Comparison of Sweeping Jet Actuators with Different Flow-Control Techniques for Flow-Separation Control

Abstract

Flow-separation control on an adverse-pressure-gradient ramp model was investigated using various flow-control methods in the NASA Langley Research Center’s 15 in. wind tunnel. Sweeping jet actuators were compared to more classic flow-control techniques such as microvortex generators, steady blowing, and steady and unsteady vortex-generating jets. Surface pressure measurements and an improved oilflow visualization technique were used to characterize the effectiveness of these flow-control techniques in this research. The results showed that the vortex-generating jet using circular round orifices provided similar performance to the oscillating jets, which was mainly attributed to the larger skew angle of the circular round orifices compared to the current sweeping jet actuator configuration. However, a more direct comparison was made possible by operating the sweeping jet actuators in three different modes to produce steady-straight, steady-angled, and unsteady-oscillating jets.
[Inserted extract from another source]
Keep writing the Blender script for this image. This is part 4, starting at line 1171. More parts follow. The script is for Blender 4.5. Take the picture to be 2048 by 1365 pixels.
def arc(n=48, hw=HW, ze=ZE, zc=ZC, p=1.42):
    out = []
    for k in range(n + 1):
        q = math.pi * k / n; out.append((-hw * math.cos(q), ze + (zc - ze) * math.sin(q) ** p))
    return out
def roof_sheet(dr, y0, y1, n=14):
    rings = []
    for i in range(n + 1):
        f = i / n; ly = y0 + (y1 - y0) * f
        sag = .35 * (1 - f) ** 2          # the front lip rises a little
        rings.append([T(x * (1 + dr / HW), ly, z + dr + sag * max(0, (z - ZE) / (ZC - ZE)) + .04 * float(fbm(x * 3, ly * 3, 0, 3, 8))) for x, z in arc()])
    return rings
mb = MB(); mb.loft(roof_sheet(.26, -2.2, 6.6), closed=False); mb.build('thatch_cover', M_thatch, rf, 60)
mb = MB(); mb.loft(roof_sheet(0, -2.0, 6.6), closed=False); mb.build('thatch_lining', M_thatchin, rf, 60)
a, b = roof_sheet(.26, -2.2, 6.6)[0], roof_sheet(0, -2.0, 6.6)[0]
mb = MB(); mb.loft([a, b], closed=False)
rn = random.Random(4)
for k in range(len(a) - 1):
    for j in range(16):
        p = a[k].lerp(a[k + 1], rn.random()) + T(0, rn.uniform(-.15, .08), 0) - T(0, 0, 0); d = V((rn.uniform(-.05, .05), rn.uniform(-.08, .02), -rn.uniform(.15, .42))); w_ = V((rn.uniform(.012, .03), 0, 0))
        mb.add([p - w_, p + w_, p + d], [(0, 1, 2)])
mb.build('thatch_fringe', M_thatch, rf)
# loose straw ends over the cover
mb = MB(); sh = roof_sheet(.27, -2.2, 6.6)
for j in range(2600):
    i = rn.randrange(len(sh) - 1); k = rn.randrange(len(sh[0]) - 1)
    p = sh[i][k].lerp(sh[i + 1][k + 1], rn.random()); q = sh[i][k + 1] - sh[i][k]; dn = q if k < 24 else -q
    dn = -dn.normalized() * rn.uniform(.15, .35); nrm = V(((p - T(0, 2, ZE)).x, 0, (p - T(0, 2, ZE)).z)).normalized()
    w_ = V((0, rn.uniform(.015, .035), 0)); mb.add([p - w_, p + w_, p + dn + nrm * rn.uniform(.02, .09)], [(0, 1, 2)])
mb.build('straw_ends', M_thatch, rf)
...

It was found that the steady-straight jet was the least effective method for a fixed momentum coefficient. The steady-angled jet achieved better control performance than the steady-straight jet, which was attributed to the generation of streamwise vortices that energized the boundary layer by mixing high-momentum fluid with near-wall low-momentum fluid. The unsteady-oscillating jet achieved the best performance by increasing the pressure recovery and reducing the downstream flow separation.